» **YOUR TASK**: Exactly the lines from the one containing "Recreate this scene" through the one containing "RT = np.array([1.0, 0, 0])" are to be returned, please, without any pictures.

» **MATERIAL FOR THIS TASK**:
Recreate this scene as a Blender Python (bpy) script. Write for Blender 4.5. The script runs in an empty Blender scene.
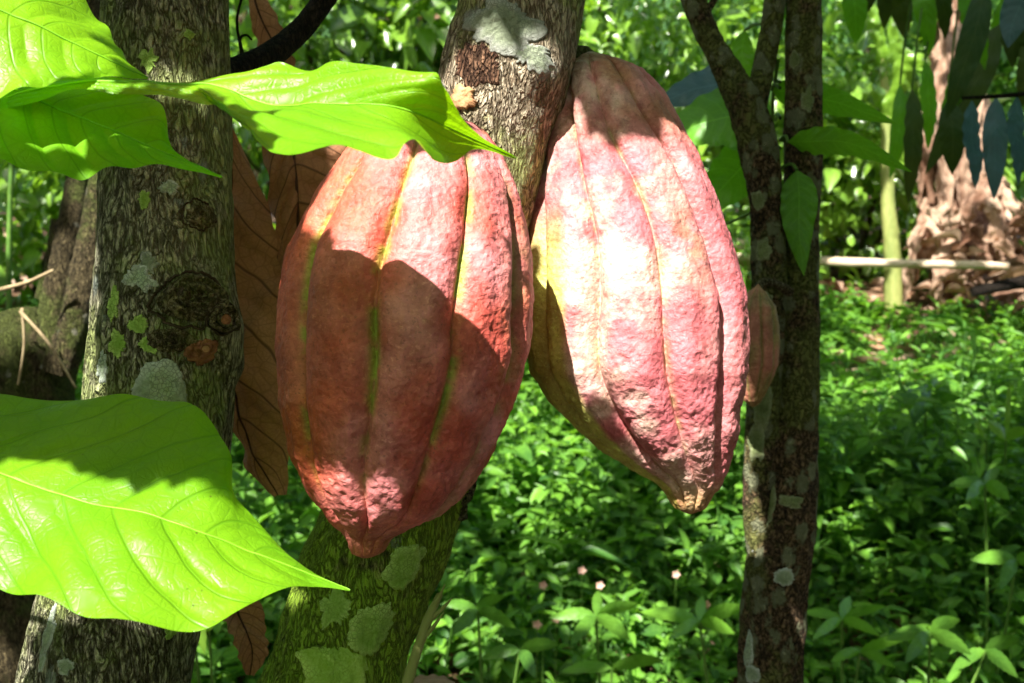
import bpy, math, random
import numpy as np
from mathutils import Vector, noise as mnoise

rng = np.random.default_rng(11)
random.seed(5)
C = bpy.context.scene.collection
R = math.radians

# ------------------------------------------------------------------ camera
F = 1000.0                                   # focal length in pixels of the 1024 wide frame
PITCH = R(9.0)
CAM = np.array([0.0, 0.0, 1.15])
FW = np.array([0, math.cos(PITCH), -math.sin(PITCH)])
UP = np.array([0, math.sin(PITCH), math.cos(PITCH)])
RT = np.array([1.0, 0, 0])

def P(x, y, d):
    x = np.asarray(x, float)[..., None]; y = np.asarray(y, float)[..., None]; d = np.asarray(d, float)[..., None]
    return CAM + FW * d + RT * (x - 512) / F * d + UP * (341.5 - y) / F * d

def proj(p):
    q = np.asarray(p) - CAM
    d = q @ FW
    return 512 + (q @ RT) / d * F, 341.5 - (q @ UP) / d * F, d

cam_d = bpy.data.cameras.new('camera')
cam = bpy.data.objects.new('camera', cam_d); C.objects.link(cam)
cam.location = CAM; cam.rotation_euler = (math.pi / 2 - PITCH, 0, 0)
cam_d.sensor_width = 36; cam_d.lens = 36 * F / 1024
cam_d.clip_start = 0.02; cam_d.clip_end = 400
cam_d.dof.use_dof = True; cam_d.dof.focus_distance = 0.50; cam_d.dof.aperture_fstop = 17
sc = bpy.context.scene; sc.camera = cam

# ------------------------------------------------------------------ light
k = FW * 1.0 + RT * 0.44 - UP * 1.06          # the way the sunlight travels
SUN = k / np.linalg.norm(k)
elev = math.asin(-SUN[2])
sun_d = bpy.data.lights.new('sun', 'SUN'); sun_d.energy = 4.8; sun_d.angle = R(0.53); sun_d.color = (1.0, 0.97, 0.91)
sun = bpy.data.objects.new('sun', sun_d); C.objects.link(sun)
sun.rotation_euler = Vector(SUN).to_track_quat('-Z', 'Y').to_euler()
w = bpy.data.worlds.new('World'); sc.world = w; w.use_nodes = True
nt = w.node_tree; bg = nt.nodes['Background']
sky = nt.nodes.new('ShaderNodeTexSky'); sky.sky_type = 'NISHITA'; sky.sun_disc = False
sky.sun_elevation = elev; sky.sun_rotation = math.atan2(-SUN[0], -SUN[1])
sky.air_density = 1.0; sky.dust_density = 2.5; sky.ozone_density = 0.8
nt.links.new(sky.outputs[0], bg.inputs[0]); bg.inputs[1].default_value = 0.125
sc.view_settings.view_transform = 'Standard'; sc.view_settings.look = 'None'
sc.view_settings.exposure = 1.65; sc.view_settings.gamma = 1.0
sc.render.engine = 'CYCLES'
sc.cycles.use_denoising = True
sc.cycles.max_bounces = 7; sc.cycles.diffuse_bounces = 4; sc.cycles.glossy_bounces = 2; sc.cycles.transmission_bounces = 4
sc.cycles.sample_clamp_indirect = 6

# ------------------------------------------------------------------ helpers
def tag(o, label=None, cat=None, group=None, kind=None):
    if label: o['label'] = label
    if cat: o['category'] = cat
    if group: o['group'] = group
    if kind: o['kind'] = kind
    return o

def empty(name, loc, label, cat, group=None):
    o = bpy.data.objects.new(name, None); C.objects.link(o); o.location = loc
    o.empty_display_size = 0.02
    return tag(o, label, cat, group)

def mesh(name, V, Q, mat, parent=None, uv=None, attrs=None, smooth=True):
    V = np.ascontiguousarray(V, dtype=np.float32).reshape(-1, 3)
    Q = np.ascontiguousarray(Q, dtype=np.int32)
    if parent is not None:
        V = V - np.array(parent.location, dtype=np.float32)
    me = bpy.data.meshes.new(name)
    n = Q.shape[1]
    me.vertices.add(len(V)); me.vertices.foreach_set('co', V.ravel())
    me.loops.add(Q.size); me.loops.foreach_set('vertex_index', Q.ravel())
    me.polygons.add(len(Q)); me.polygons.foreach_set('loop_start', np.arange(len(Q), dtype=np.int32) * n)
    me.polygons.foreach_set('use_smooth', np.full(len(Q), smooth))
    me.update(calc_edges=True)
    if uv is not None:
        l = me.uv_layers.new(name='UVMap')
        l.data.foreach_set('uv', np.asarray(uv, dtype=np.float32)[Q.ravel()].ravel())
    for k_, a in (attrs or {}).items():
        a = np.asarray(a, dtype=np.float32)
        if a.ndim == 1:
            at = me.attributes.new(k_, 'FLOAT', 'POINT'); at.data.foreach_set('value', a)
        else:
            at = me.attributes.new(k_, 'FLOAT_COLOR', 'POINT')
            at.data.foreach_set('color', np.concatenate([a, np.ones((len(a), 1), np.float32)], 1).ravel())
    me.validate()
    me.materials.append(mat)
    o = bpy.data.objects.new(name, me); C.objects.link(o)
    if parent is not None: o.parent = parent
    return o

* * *

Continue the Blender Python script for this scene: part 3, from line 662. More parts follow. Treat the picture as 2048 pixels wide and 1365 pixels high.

» **CORRECT ANSWER**:
Recreate this scene as a Blender Python (bpy) script. Write for Blender 4.5. The script runs in an empty Blender scene.
import bpy, math, random
import numpy as np
from mathutils import Vector, noise as mnoise

rng = np.random.default_rng(11)
random.seed(5)
C = bpy.context.scene.collection
R = math.radians

# ------------------------------------------------------------------ camera
F = 1000.0                                   # focal length in pixels of the 1024 wide frame
PITCH = R(9.0)
CAM = np.array([0.0, 0.0, 1.15])
FW = np.array([0, math.cos(PITCH), -math.sin(PITCH)])
UP = np.array([0, math.sin(PITCH), math.cos(PITCH)])
RT = np.array([1.0, 0, 0])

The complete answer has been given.